In a humid region the best soils produce soluble salts freely, including those required for plant growth. That is why they are good, and any excess of the salts is soon washed out by the drainage. In drier districts the best soils also develop soluble salts freely, and here the excess may not be washed away. As a result we find, therefore, that excess of soluble salts is not only characteristic of arid and semi-arid districts, but also that where it occurs in such districts it occurs most commonly on the better classes of land.

The salts of the sea represent soluble salts which have been washed from the soils of districts with a sufficient rainfall. In drier districts the salts may not travel further than the first depression in the land.

                                                                          Relation of Vegetation to the Salts.

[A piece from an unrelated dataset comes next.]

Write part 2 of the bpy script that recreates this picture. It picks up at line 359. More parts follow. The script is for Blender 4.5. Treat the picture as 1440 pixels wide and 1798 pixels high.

In districts with a limited rainfall the growth of trees or forest scrub notably influences the behaviour of the soluble salts in the land. Growing vegetation takes much water from the soil. Data are not available for the water requirements of bush vegetation, but a 20 bushel crop of wheat draws in our climate about 700 tons of water from the soil. That trees also take much water from the ground may be inferred from the influence of isolated trees standing in a crop in restricting growth; as one would expect, this influence is particularly felt during a dry season.

The soluble salts present in a soil form a solution with the soil water. Where the land is devoid of vegetation the water which had been received during winter rises to the surface by capillarity in the dry weather, and is evaporated into the air. When it rises by capillarity in the soil it brings the dissolved salts up with it. If a solution of salt be evaporated down in a kettle the salt will remain behind as white solid salt, and when the soil water containing soluble slats is evaporated at the surface of the ground the salts will be left there as solid salts. If in sufficient amount, they will be apparent to the eye as a white efflorescence or crust upon the surface of the ground.

• Jour. Agric. Science, Vol. I., Part 3.